### [Aim of the task]
Set down the material exactly as given, please, from its first line through the line that includes "screw(fb, spt(fd, -.300, 1.050), ov, .0060, M['screw'])".

### [Dataset content]
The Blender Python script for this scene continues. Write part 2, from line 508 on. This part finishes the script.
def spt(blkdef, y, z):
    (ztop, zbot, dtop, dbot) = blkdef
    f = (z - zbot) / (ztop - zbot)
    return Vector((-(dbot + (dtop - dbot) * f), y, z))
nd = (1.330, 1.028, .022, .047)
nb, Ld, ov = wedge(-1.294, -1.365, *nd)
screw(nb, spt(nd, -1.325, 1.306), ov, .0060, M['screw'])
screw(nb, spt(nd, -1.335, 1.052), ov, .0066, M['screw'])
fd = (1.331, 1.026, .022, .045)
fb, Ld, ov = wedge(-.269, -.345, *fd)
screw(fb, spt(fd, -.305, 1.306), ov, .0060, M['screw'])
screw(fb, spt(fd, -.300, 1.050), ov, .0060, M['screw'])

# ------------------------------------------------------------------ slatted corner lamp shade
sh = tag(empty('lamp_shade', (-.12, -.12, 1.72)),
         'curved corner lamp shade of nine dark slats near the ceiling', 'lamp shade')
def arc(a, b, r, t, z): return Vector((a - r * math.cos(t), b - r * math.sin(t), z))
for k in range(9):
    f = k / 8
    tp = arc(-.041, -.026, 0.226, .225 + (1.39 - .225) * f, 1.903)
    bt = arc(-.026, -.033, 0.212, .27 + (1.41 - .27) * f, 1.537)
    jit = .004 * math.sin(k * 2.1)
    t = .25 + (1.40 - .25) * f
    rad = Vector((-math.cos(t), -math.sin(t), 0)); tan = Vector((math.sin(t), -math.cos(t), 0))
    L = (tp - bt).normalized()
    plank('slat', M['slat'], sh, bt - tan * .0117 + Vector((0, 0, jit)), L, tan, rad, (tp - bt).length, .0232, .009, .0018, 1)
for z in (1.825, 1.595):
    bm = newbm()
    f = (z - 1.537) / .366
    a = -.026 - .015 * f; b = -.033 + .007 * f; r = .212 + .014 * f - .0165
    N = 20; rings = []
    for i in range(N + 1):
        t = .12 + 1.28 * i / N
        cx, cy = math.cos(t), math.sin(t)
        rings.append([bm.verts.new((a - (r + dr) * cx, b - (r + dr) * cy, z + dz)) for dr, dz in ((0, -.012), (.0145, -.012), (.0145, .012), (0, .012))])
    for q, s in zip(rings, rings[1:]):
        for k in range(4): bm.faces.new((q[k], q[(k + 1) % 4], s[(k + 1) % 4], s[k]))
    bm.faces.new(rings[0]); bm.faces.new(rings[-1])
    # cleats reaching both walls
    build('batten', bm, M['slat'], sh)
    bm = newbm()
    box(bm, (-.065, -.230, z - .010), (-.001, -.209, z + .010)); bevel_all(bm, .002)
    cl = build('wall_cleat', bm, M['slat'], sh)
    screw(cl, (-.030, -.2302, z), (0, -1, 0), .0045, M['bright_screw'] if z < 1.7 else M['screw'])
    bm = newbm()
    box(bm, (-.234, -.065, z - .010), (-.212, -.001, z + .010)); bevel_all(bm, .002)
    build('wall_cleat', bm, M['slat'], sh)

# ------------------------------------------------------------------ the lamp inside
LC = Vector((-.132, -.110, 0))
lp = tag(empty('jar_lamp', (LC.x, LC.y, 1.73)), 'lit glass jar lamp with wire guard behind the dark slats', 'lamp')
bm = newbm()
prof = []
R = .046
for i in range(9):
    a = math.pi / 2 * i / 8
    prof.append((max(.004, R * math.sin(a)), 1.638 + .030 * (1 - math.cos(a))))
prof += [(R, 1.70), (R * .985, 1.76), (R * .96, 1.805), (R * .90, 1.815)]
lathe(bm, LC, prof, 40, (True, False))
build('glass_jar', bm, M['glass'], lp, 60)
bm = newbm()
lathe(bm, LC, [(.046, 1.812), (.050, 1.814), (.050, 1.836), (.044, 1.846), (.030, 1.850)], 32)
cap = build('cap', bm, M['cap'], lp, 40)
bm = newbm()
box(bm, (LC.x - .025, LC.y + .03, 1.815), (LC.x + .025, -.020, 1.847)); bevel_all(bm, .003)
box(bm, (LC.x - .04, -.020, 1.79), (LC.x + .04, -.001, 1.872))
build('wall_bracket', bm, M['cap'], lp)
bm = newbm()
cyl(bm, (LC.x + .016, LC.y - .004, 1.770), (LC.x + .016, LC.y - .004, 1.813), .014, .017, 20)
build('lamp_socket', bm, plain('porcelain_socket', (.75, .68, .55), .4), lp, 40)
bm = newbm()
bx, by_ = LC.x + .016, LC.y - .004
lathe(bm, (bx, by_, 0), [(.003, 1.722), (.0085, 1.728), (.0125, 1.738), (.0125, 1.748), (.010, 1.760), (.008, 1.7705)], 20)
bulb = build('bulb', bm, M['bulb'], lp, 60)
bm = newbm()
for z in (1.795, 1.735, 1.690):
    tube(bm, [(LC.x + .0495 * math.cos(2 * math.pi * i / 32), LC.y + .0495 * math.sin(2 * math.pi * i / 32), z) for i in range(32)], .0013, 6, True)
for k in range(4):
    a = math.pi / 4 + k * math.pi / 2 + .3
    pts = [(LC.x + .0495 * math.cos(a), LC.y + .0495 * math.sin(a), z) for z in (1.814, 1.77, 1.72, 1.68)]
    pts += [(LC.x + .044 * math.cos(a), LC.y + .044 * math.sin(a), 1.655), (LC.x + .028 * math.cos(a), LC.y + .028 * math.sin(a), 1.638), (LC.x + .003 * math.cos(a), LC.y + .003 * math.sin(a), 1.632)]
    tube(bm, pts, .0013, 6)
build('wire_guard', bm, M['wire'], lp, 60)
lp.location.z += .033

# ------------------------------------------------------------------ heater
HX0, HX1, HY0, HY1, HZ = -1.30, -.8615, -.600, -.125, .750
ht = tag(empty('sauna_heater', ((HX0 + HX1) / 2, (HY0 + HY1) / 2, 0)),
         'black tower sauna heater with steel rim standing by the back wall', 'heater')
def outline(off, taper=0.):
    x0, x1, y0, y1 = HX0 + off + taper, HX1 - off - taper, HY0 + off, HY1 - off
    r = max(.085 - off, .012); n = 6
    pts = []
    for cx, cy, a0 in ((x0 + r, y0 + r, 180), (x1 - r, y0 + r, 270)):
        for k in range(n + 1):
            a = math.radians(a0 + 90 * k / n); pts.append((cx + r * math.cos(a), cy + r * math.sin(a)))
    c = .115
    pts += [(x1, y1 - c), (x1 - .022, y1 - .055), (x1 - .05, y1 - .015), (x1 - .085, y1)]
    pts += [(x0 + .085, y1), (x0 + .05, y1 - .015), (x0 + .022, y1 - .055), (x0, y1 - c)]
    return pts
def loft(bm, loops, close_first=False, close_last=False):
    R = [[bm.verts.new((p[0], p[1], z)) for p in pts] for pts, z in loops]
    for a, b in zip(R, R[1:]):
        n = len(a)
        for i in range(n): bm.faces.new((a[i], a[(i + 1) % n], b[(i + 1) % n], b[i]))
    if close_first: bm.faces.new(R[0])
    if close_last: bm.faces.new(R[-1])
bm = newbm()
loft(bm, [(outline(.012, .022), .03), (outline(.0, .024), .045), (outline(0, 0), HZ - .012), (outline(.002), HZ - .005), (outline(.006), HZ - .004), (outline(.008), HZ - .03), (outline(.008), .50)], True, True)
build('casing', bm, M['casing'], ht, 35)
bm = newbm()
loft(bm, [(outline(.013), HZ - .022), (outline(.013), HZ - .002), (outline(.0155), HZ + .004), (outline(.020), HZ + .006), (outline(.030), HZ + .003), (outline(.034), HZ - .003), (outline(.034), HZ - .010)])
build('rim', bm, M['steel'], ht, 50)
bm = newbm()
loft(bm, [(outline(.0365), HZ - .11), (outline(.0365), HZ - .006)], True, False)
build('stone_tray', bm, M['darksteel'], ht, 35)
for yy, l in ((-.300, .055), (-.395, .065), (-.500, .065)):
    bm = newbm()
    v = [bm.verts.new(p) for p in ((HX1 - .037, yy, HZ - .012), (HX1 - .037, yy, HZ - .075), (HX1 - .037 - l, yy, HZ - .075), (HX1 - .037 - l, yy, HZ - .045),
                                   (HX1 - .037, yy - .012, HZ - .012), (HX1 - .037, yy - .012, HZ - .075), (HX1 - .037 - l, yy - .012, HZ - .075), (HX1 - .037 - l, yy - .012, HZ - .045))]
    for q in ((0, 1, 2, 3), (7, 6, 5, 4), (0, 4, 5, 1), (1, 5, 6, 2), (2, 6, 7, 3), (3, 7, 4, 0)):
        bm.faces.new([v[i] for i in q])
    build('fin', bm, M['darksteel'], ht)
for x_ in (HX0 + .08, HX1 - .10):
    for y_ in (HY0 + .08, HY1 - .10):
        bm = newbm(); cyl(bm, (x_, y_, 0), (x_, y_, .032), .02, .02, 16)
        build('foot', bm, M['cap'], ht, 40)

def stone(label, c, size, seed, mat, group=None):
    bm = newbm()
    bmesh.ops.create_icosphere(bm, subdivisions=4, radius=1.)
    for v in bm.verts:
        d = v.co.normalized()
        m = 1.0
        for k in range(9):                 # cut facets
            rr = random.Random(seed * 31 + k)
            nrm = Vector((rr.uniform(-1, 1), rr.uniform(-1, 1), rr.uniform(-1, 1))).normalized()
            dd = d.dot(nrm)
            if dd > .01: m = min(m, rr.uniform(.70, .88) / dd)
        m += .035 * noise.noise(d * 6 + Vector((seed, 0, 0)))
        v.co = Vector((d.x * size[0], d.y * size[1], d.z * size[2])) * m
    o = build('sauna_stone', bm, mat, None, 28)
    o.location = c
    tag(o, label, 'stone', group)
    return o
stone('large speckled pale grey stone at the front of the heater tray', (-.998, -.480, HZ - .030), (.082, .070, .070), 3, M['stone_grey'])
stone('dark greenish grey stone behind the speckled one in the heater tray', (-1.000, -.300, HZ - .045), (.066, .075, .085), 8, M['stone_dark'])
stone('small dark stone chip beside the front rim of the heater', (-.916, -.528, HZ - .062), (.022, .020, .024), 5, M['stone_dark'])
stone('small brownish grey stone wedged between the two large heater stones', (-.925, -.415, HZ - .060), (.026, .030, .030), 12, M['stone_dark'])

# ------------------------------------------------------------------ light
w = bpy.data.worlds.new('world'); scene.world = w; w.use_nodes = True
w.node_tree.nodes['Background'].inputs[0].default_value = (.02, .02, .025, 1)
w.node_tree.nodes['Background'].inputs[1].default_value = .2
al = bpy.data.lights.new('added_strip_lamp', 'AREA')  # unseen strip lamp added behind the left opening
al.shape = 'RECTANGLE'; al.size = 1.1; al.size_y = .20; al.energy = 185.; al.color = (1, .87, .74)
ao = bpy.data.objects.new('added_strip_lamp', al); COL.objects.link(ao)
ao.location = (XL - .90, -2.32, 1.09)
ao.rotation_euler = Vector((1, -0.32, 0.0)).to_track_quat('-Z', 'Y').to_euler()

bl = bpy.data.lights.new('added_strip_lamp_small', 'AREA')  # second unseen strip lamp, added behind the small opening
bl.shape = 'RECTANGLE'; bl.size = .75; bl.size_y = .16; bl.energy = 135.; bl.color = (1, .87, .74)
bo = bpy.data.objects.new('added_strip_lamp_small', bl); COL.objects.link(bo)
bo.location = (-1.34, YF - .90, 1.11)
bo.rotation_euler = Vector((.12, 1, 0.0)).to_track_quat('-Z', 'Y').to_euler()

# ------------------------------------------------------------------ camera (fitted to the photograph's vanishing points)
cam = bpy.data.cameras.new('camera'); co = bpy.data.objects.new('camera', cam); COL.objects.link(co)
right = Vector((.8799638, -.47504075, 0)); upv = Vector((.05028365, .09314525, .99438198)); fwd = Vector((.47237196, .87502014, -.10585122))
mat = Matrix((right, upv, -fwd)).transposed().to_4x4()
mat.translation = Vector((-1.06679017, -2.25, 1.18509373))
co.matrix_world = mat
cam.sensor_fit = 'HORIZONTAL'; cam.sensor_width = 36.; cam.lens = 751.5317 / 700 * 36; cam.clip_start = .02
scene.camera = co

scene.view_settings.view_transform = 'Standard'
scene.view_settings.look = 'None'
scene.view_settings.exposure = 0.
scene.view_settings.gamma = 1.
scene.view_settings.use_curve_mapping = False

### [Exercise answer]
The Blender Python script for this scene continues. Write part 2, from line 508 on. This part finishes the script.
def spt(blkdef, y, z):
    (ztop, zbot, dtop, dbot) = blkdef
    f = (z - zbot) / (ztop - zbot)
    return Vector((-(dbot + (dtop - dbot) * f), y, z))
nd = (1.330, 1.028, .022, .047)
nb, Ld, ov = wedge(-1.294, -1.365, *nd)
screw(nb, spt(nd, -1.325, 1.306), ov, .0060, M['screw'])
screw(nb, spt(nd, -1.335, 1.052), ov, .0066, M['screw'])
fd = (1.331, 1.026, .022, .045)
fb, Ld, ov = wedge(-.269, -.345, *fd)
screw(fb, spt(fd, -.305, 1.306), ov, .0060, M['screw'])
screw(fb, spt(fd, -.300, 1.050), ov, .0060, M['screw'])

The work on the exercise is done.